── DATASET EXCERPT

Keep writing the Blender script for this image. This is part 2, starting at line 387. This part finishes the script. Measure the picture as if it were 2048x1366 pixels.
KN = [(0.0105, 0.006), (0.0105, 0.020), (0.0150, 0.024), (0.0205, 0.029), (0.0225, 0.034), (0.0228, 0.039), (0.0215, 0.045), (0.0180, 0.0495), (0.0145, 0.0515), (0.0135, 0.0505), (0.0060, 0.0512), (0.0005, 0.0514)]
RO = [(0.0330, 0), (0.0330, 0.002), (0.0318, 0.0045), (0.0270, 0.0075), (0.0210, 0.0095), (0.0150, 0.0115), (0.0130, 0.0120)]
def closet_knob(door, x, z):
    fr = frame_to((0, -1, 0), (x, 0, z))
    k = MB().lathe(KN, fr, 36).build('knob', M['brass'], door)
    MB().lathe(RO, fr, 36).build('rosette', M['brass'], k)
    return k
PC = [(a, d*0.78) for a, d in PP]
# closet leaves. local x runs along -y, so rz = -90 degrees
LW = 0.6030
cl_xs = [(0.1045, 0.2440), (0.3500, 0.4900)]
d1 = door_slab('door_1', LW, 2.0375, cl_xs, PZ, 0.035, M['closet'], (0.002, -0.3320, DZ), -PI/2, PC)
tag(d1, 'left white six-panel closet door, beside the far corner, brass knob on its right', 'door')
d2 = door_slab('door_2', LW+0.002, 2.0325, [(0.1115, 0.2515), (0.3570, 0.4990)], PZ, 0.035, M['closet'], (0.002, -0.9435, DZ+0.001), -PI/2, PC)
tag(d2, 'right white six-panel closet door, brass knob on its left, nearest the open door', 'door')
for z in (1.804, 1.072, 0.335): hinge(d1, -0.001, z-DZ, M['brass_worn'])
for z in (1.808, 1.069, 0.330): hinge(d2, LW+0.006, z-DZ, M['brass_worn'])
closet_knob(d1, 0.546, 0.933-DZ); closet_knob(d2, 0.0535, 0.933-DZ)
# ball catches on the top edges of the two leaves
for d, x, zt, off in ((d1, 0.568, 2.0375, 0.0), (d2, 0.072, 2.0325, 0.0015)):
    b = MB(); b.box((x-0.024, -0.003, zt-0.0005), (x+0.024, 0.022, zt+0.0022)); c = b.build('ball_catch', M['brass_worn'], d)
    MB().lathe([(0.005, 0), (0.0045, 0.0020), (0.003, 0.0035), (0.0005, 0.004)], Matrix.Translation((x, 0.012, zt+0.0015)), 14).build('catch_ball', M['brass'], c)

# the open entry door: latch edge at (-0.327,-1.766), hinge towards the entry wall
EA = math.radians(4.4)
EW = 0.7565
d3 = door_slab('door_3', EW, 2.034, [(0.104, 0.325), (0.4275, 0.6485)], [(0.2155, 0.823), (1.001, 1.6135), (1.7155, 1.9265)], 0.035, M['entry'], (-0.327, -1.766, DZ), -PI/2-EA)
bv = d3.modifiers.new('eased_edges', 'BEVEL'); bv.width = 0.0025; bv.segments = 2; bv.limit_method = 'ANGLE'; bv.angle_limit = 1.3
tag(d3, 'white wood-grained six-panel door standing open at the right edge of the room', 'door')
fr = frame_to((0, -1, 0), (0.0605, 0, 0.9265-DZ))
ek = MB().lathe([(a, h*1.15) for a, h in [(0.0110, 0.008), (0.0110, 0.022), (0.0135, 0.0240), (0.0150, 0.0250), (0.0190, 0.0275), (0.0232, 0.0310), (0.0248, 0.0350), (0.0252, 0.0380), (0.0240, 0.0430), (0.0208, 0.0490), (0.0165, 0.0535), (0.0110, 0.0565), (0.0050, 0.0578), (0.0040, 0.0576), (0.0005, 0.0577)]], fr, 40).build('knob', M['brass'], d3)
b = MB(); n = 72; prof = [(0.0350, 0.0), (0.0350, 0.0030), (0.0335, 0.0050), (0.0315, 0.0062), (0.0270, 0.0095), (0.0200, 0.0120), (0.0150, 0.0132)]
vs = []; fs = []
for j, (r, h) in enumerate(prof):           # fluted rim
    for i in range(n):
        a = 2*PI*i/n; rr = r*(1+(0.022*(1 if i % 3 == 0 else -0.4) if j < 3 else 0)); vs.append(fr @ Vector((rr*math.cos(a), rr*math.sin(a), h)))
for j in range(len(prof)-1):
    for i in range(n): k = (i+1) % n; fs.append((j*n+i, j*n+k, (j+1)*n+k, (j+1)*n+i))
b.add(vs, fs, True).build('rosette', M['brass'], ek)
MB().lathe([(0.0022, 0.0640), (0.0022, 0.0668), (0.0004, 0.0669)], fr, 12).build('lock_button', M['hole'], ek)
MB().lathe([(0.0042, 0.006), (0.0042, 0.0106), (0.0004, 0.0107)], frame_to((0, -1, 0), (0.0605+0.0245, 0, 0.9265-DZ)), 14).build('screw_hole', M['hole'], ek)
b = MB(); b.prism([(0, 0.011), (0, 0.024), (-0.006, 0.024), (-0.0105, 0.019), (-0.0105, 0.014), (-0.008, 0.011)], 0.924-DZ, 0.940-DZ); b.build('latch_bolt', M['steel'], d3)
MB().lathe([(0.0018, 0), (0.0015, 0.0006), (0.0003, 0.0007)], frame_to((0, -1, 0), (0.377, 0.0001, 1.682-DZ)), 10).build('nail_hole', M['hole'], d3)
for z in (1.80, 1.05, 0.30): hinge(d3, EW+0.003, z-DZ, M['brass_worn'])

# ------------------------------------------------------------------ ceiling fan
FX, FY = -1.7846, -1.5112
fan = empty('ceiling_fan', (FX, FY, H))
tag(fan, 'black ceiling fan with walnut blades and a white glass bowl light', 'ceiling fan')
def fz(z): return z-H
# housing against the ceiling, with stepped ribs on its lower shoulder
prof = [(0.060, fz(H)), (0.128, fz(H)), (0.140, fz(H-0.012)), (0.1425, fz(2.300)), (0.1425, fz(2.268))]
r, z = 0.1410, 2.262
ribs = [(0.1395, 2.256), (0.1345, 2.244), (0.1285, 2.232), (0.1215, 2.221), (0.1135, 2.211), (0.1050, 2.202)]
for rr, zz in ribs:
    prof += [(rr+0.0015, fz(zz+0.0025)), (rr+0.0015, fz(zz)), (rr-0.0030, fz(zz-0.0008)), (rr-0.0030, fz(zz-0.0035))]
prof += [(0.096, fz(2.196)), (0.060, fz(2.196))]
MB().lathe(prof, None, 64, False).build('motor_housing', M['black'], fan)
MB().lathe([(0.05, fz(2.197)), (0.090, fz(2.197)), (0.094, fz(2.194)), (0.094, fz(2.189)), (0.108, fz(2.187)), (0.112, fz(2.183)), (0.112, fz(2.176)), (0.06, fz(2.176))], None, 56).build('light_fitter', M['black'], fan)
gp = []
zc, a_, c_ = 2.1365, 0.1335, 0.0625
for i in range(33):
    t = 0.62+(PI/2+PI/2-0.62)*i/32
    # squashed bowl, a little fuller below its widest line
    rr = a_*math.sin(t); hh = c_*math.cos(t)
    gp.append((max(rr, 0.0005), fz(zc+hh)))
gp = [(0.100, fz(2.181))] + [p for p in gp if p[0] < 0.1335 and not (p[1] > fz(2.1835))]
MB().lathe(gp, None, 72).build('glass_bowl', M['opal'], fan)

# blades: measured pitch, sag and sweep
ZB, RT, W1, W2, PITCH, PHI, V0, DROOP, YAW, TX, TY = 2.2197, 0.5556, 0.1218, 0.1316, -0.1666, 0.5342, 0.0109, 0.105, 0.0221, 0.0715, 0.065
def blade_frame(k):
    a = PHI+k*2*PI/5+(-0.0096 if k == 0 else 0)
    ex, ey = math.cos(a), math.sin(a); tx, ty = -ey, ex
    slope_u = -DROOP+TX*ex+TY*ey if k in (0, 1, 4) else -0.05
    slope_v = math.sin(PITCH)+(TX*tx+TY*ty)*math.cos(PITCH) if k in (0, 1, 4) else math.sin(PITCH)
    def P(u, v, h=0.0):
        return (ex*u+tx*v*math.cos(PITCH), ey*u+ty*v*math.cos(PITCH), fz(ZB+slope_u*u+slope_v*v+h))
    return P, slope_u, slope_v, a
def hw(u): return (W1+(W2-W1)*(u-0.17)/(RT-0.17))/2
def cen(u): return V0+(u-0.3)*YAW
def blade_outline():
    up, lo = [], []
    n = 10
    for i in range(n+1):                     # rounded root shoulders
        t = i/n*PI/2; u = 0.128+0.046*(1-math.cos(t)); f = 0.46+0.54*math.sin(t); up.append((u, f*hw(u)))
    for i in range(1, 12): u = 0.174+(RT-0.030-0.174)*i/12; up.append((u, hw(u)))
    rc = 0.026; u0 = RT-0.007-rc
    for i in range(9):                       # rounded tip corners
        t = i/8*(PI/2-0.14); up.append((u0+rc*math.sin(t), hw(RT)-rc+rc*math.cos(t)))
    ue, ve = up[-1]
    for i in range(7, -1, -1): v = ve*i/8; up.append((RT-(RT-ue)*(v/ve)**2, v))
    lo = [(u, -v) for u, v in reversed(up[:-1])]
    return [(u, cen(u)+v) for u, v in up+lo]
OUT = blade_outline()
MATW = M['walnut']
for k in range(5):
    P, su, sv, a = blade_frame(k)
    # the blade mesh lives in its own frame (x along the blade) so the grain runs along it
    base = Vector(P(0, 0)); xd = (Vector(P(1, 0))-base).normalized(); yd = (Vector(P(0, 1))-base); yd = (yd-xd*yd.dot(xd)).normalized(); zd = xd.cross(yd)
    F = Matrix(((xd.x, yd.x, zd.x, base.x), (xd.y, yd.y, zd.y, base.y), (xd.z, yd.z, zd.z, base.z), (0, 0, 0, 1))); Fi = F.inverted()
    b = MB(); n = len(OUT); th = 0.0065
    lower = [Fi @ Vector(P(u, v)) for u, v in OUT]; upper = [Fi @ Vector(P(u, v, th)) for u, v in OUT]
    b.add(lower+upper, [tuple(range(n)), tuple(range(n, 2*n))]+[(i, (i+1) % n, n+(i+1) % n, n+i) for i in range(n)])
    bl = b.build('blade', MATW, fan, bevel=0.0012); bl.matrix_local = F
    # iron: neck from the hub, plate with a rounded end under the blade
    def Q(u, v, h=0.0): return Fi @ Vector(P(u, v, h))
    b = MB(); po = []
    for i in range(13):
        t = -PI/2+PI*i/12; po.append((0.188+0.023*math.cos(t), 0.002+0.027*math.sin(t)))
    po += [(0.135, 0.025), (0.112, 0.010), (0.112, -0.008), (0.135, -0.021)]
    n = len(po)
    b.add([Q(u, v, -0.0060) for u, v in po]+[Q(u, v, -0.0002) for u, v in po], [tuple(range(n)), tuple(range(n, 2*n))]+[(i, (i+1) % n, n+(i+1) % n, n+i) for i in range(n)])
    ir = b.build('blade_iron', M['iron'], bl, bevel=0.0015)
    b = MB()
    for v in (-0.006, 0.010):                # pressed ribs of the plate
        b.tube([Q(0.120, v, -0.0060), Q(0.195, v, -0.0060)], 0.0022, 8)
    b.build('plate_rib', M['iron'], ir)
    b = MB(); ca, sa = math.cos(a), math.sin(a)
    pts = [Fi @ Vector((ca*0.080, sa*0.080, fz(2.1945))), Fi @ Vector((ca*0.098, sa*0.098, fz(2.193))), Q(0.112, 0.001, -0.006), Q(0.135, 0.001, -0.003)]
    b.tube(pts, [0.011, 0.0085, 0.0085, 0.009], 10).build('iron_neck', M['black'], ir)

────

#### [WRITTEN INSTRUCTION]
Print from the first line through the line that contains "14).build('catch_ball', M['brass'], c)", please, including both, and leave out every line outside that stretch.

#### [SOLUTION FOR THIS TASK]
Keep writing the Blender script for this image. This is part 2, starting at line 387. This part finishes the script. Measure the picture as if it were 2048x1366 pixels.
KN = [(0.0105, 0.006), (0.0105, 0.020), (0.0150, 0.024), (0.0205, 0.029), (0.0225, 0.034), (0.0228, 0.039), (0.0215, 0.045), (0.0180, 0.0495), (0.0145, 0.0515), (0.0135, 0.0505), (0.0060, 0.0512), (0.0005, 0.0514)]
RO = [(0.0330, 0), (0.0330, 0.002), (0.0318, 0.0045), (0.0270, 0.0075), (0.0210, 0.0095), (0.0150, 0.0115), (0.0130, 0.0120)]
def closet_knob(door, x, z):
    fr = frame_to((0, -1, 0), (x, 0, z))
    k = MB().lathe(KN, fr, 36).build('knob', M['brass'], door)
    MB().lathe(RO, fr, 36).build('rosette', M['brass'], k)
    return k
PC = [(a, d*0.78) for a, d in PP]
# closet leaves. local x runs along -y, so rz = -90 degrees
LW = 0.6030
cl_xs = [(0.1045, 0.2440), (0.3500, 0.4900)]
d1 = door_slab('door_1', LW, 2.0375, cl_xs, PZ, 0.035, M['closet'], (0.002, -0.3320, DZ), -PI/2, PC)
tag(d1, 'left white six-panel closet door, beside the far corner, brass knob on its right', 'door')
d2 = door_slab('door_2', LW+0.002, 2.0325, [(0.1115, 0.2515), (0.3570, 0.4990)], PZ, 0.035, M['closet'], (0.002, -0.9435, DZ+0.001), -PI/2, PC)
tag(d2, 'right white six-panel closet door, brass knob on its left, nearest the open door', 'door')
for z in (1.804, 1.072, 0.335): hinge(d1, -0.001, z-DZ, M['brass_worn'])
for z in (1.808, 1.069, 0.330): hinge(d2, LW+0.006, z-DZ, M['brass_worn'])
closet_knob(d1, 0.546, 0.933-DZ); closet_knob(d2, 0.0535, 0.933-DZ)
# ball catches on the top edges of the two leaves
for d, x, zt, off in ((d1, 0.568, 2.0375, 0.0), (d2, 0.072, 2.0325, 0.0015)):
    b = MB(); b.box((x-0.024, -0.003, zt-0.0005), (x+0.024, 0.022, zt+0.0022)); c = b.build('ball_catch', M['brass_worn'], d)
    MB().lathe([(0.005, 0), (0.0045, 0.0020), (0.003, 0.0035), (0.0005, 0.004)], Matrix.Translation((x, 0.012, zt+0.0015)), 14).build('catch_ball', M['brass'], c)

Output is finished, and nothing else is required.